JAKARTA -Tren penurunan harga nikel global menjadi perhatian pelaku pasar, seiring dampaknya terhadap performa keuangan dan harga saham emiten pertambangan nikel. Harga nikel dunia tercatat terus menurun sejak tahun 2022 dan kini berada di titik terendah dalam beberapa tahun terakhir.
Pada tahun 2022, harga nikel global sempat berada di kisaran USD 25.834 per ton. Namun, rata-rata harga turun menjadi USD 21.521 per ton pada tahun 2023. Tren penurunan ini berlanjut hingga 2024, di mana harga rata-rata hanya mencapai USD 16.814 per ton. Per 13 Juni 2025, harga nikel tercatat berada di sekitar USD 15.112 per ton.
Penurunan harga ini dipicu oleh beberapa faktor utama. Salah satu yang paling berpengaruh adalah kondisi oversupply atau kelebihan pasokan global. Hal ini diperkuat oleh dominasi Indonesia dalam industri nikel, yang menyumbang sekitar 63 persen dari total produksi nikel dunia.
“Meski ada wacana pembatasan produksi oleh pemerintah, dampaknya belum terlihat signifikan karena Indonesia masih menjadi produsen utama nikel global,” ujar Oktavianus Audi, analis dan VP Marketing, Strategy, and Planning di sebuah perusahaan sekuritas.
Selain itu, permintaan nikel dari sektor baterai kendaraan listrik (EV) juga mengalami penurunan akibat pergeseran teknologi di negara seperti China. Negeri Tirai Bambu tersebut kini lebih mengandalkan baterai berbasis Lithium Ferro Phosphate (LFP) yang tidak memerlukan nikel sebagai bahan baku.

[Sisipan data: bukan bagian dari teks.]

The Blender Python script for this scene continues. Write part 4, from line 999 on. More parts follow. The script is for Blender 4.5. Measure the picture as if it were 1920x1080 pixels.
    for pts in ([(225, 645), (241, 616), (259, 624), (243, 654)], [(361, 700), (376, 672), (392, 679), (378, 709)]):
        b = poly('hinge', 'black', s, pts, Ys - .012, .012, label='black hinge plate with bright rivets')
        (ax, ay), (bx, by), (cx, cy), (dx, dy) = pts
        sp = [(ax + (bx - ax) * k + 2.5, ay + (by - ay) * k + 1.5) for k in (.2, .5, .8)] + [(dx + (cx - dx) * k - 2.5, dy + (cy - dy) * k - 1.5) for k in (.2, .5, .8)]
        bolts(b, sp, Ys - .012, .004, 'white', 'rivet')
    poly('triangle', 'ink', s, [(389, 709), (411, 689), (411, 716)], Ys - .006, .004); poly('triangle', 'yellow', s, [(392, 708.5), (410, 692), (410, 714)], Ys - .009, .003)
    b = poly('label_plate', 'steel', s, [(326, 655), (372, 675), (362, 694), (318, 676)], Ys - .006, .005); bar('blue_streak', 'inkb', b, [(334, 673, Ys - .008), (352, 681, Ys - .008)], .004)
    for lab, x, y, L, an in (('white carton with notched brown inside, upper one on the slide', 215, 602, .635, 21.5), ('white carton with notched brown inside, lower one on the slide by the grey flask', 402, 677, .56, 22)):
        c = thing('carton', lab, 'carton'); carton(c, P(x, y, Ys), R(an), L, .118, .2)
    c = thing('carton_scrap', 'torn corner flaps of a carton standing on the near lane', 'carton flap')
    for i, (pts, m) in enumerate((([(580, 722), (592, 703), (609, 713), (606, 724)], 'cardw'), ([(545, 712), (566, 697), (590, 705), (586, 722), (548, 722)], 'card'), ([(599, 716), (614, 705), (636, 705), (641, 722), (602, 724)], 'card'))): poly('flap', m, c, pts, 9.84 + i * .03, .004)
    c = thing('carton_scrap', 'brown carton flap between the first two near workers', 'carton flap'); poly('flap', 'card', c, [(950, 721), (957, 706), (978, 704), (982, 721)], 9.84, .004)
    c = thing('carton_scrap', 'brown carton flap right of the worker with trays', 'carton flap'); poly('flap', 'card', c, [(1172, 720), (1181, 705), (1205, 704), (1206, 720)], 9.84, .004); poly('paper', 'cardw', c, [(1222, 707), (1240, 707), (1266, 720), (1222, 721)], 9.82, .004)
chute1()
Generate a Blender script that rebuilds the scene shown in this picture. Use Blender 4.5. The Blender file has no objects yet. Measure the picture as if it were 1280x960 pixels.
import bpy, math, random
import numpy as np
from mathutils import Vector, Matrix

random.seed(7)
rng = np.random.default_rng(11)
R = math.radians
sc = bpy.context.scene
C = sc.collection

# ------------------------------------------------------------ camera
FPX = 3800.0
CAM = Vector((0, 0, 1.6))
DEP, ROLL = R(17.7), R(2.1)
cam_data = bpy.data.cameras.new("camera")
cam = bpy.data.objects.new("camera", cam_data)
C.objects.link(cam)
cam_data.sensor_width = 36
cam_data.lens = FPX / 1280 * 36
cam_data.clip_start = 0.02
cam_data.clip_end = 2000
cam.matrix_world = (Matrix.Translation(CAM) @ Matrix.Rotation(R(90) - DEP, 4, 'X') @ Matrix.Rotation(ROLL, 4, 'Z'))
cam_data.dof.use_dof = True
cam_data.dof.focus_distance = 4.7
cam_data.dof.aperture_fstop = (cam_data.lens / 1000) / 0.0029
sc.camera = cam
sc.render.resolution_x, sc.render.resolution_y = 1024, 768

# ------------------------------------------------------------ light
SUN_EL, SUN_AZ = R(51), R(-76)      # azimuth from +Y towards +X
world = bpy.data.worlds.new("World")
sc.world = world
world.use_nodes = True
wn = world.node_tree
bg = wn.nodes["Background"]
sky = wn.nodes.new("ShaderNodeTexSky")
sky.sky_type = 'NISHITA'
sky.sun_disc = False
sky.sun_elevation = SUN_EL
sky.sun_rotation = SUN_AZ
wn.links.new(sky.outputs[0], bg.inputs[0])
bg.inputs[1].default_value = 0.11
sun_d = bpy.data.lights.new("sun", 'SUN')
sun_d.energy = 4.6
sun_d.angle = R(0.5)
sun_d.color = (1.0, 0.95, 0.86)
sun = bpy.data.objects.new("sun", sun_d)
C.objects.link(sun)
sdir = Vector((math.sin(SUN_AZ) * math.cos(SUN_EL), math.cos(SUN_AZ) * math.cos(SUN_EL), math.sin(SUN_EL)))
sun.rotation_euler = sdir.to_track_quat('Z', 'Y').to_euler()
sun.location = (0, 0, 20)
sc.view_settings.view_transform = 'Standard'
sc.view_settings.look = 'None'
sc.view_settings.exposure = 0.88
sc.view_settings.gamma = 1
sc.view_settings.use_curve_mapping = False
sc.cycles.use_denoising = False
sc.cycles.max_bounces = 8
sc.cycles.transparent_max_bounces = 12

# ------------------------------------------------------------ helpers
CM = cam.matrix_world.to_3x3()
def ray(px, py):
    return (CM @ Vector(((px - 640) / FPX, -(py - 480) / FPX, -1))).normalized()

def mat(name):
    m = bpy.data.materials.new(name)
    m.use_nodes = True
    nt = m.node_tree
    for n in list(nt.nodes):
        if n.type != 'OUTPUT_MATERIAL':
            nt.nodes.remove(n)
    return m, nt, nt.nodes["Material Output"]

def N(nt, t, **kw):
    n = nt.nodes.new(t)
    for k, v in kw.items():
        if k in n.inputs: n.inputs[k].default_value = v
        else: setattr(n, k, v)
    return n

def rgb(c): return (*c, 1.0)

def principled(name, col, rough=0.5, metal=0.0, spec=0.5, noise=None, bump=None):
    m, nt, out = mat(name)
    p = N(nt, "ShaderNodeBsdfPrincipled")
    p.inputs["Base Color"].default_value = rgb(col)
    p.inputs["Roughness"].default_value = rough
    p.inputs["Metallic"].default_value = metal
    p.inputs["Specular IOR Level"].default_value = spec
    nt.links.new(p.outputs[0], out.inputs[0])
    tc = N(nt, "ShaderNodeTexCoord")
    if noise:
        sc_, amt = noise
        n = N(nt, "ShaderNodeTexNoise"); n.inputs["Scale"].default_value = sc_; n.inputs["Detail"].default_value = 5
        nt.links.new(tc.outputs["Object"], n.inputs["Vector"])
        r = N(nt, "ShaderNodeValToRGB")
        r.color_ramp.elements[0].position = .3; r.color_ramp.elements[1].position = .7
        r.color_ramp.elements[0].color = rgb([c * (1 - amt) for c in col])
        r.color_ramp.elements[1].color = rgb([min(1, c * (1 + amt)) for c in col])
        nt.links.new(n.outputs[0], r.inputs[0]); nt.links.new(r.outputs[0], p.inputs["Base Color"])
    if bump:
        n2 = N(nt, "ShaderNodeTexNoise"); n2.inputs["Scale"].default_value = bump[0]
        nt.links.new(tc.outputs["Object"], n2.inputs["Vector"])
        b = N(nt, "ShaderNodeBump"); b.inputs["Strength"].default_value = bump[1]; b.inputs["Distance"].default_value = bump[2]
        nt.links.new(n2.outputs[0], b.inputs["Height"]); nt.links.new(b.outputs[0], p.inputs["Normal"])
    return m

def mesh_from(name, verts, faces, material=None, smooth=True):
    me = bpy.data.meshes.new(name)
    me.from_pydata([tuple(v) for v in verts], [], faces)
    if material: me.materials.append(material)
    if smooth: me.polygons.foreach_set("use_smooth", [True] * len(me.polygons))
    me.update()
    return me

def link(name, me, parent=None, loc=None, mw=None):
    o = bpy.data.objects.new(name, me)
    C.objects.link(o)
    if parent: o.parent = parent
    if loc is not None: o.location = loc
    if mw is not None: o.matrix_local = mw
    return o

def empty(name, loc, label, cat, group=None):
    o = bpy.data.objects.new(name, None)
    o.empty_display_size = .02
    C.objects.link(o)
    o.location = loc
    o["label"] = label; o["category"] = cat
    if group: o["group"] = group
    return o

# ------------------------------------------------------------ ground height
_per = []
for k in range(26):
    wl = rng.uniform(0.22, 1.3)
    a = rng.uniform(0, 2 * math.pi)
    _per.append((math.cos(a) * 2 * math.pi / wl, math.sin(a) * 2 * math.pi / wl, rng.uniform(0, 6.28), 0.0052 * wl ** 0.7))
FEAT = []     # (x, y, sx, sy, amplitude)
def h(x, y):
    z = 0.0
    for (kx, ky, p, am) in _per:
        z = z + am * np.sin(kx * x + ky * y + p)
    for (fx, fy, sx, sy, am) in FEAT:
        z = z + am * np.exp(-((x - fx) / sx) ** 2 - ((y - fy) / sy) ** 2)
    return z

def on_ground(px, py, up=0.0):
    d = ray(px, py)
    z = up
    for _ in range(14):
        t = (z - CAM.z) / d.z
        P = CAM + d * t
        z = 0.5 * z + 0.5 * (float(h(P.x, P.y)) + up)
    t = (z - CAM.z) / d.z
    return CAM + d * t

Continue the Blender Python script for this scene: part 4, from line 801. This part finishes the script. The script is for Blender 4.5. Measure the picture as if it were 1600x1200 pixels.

Namun demikian, permintaan nikel primer dari sektor lain, terutama industri stainless steel, masih menunjukkan pertumbuhan yang stabil. “Kami memproyeksikan permintaan nikel untuk stainless steel akan tumbuh 4-5 persen hingga tahun 2027,” tambah Audi. Ia juga menyatakan bahwa ekosistem kendaraan listrik masih akan membutuhkan nikel, karena baterai berbasis nikel tetap lebih efisien dari sisi biaya produksi.
Di tengah tekanan harga global, emiten-emiten nikel nasional justru mencatatkan performa keuangan yang cukup impresif di kuartal I tahun 2025.
PT Vale Indonesia Tbk (INCO) mencatatkan lonjakan laba bersih sebesar 267 persen secara tahunan (year-on-year) menjadi Rp 357 miliar. Kinerja positif juga ditorehkan oleh PT Trimegah Bangun Persada Tbk (NCKL) yang berhasil membukukan laba bersih Rp 1,65 triliun, naik 65 persen dari tahun sebelumnya. Sementara itu, PT Aneka Tambang Tbk (ANTM) mencatatkan pertumbuhan laba bersih sebesar 794 persen secara tahunan menjadi Rp 2,1 triliun.
Pergerakan harga nikel pada kuartal I yang sempat menguat ke level USD 15.000–16.000 per ton menjadi salah satu pendorong utama kinerja emiten tersebut.
“Jika tren harga bertahan di kisaran USD 14.500–16.500 per ton pada semester II 2025, maka prospek pendapatan emiten-emiten ini masih akan tetap resilien,” terang Audi.
Untuk investor, beberapa saham di sektor nikel masih direkomendasikan sebagai pilihan strategis. Saham PT Vale Indonesia (INCO) berada pada status buy, dengan target harga di kisaran Rp 3.650. PT Trimegah Bangun Persada (NCKL) masuk dalam kategori trading buy dengan target harga Rp 820. Sementara saham PT Aneka Tambang (ANTM) juga direkomendasikan untuk dibeli dengan target harga Rp 3.450.
Hilirisasi industri yang terus diperkuat oleh pemerintah Indonesia menjadi salah satu faktor pendukung utama yang menjaga optimisme jangka panjang. Selain meningkatkan nilai tambah dari ekspor mineral, hilirisasi juga diyakini akan mengurangi dampak fluktuasi harga komoditas global terhadap perekonomian nasional.
Dengan demikian, meskipun harga nikel saat ini sedang dalam tren penurunan, sektor tambang nikel Indonesia masih menunjukkan ketangguhan dan peluang pertumbuhan, terutama dalam konteks industri kendaraan listrik dan stainless steel.
Pemerintah juga terus mendorong kebijakan yang mendukung stabilitas harga dan keberlanjutan sektor pertambangan. Ke depan, kestabilan harga dan peningkatan permintaan domestik diharapkan akan menopang performa emiten nikel serta menjadi daya tarik tersendiri bagi investor yang mencari prospek jangka panjang di sektor sumber daya mineral.